Last week, I wrote about the passing of my friend Bill Safire—part of a dying breed of conservatives, along with Jack Kemp and Irving Kristol, who enjoyed debating the other side and winning opponents over, rather than each simply preaching to his own choir—in my column for U.S. News Weekly. Here's what President Obama could learn from them:

President Obama seems to talk all the time now and isn't doing much listening, and his poll numbers reflect it. Back in the 2008 campaign, he was a pretty good debater; now he's more of a lecturer. Perhaps it's the law professor in him. When he did his recent tour of the Sunday morning talk shows to promote healthcare reform, he pointedly chose not to appear on Fox News Sunday. That's too bad. Fox was the one network he should have done—by accepting its invitation, he could have engaged his opponents on the issues, changed a few minds on the other side, and made a statement about the "us vs. them" mentality in politics. He could have followed the example of Kristol and Kemp and Safire. Instead, he preached to his own supporters.

In that column, I referenced Peggy Noonan's epithet for Jack Kemp: "The Happy Warrior." A few days later, she wrote a similar send-off for Safire and his fellow "Elders," as she calls them, which is worth reading in the Wall Street Journal.

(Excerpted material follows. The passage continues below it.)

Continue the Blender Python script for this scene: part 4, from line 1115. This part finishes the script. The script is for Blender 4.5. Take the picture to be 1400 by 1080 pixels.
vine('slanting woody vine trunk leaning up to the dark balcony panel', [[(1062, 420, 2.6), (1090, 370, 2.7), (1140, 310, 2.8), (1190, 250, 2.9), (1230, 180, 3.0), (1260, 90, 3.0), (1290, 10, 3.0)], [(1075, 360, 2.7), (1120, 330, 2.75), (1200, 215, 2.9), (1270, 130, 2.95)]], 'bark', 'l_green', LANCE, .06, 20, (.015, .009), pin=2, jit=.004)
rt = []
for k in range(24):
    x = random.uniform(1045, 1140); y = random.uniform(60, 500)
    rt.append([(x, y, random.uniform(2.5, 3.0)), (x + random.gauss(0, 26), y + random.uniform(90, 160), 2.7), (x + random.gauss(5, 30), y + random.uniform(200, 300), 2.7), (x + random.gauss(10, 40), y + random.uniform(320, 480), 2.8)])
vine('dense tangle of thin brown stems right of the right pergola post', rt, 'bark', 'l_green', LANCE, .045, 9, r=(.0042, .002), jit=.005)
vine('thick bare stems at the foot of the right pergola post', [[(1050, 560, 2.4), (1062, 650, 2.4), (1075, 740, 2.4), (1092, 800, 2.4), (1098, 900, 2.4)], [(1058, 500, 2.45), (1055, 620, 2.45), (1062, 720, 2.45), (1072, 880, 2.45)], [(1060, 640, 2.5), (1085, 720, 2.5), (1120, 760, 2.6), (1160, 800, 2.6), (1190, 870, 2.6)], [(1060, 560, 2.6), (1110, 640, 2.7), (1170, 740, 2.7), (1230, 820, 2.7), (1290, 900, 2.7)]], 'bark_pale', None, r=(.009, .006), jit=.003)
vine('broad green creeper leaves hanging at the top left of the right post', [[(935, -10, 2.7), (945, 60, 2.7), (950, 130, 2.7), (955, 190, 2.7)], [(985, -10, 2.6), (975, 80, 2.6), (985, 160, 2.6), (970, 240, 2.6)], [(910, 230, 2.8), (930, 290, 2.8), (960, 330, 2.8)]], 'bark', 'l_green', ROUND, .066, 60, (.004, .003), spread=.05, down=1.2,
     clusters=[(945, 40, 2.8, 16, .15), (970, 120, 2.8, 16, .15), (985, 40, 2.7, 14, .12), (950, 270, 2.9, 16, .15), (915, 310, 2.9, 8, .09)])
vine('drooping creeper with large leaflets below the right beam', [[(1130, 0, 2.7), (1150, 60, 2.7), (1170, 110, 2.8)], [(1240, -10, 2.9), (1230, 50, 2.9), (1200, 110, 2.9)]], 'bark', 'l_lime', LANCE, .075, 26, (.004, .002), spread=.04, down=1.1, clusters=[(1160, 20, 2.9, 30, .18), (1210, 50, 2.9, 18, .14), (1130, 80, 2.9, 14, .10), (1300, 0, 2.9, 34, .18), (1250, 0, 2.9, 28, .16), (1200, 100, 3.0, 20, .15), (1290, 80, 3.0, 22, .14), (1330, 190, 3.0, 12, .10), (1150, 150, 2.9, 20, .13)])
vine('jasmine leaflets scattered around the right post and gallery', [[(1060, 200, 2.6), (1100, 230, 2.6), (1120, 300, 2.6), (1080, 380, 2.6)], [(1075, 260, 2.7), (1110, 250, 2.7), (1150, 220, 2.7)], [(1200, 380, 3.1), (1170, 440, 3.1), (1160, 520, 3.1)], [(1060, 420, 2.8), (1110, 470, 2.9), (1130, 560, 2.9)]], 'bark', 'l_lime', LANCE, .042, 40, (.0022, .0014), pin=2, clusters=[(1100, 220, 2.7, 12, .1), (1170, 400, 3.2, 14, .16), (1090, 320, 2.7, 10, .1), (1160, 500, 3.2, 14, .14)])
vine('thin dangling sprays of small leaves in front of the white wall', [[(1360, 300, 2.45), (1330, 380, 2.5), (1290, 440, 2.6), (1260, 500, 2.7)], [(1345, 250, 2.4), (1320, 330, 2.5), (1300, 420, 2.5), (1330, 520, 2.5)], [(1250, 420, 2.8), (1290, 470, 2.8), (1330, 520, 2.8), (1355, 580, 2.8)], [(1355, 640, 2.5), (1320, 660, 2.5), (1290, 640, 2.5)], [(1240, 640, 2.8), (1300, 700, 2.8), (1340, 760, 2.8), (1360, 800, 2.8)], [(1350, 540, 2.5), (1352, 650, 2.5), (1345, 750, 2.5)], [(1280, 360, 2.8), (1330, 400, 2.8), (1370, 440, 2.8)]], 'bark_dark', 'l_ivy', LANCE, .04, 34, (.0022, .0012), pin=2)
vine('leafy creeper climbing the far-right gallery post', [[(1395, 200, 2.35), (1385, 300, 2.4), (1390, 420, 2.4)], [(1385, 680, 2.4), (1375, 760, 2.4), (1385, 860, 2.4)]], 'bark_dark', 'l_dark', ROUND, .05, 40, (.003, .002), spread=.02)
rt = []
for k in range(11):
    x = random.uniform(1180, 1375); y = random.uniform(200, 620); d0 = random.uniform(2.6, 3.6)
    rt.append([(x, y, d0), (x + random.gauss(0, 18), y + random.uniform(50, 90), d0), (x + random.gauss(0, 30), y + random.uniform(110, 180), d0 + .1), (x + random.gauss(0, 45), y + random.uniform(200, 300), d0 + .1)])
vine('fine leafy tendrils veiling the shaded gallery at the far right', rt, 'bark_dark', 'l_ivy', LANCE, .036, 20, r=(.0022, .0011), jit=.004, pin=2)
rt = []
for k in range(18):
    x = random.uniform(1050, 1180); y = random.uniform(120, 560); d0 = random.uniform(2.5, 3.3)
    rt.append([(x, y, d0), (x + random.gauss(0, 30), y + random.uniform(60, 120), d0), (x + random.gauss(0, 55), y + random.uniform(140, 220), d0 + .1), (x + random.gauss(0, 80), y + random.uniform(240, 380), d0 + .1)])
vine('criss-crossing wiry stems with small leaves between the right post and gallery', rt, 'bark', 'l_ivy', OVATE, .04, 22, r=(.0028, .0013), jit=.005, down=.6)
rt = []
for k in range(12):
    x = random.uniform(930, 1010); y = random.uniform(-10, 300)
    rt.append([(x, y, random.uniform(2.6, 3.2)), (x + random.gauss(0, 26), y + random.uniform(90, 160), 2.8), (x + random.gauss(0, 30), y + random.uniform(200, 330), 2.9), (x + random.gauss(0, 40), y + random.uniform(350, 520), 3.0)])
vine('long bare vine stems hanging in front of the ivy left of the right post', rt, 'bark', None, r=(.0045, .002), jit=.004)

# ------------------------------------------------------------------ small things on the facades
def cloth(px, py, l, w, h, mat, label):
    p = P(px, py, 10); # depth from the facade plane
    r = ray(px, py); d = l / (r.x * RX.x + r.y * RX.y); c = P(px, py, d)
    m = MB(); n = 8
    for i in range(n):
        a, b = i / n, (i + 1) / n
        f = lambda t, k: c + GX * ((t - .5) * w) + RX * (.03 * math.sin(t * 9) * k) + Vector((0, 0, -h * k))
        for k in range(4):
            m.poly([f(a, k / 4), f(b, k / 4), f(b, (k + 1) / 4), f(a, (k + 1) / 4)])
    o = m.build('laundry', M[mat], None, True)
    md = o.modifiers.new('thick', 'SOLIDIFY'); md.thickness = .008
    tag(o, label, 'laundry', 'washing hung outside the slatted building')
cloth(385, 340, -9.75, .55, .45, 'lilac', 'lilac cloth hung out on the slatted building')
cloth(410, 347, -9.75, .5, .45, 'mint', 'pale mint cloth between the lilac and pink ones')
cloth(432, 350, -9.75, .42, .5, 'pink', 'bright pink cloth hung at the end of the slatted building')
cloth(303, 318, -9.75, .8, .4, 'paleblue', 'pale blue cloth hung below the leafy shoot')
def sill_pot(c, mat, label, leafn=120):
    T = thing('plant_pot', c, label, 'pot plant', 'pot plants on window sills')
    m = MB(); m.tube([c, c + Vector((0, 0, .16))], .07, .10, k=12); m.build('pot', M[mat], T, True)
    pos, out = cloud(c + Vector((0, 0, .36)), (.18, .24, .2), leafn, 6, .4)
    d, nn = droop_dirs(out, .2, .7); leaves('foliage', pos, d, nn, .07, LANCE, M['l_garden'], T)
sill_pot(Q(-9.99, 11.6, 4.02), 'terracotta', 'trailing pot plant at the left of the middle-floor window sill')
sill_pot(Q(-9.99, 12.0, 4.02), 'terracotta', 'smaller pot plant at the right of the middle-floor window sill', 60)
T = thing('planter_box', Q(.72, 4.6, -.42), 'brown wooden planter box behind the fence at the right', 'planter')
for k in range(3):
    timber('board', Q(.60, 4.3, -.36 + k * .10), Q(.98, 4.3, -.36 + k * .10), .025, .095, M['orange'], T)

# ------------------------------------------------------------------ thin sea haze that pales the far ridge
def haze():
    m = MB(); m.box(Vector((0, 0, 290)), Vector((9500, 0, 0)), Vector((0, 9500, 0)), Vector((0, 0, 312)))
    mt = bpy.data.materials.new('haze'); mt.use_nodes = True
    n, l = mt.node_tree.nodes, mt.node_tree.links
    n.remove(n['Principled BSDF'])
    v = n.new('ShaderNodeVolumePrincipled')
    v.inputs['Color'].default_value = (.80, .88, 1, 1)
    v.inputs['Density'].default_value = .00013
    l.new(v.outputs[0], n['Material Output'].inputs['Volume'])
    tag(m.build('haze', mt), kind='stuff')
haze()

There's good news this morning: The president invited a bipartisan group of congressional leaders to the White House last night—for the first time in months—to discuss the future of the war in Afghanistan. I'm not sure where the policy is headed, but at least the two sides are talking to each other. Maybe this is a sign that there will be less lecturing and more debating the issues of the day.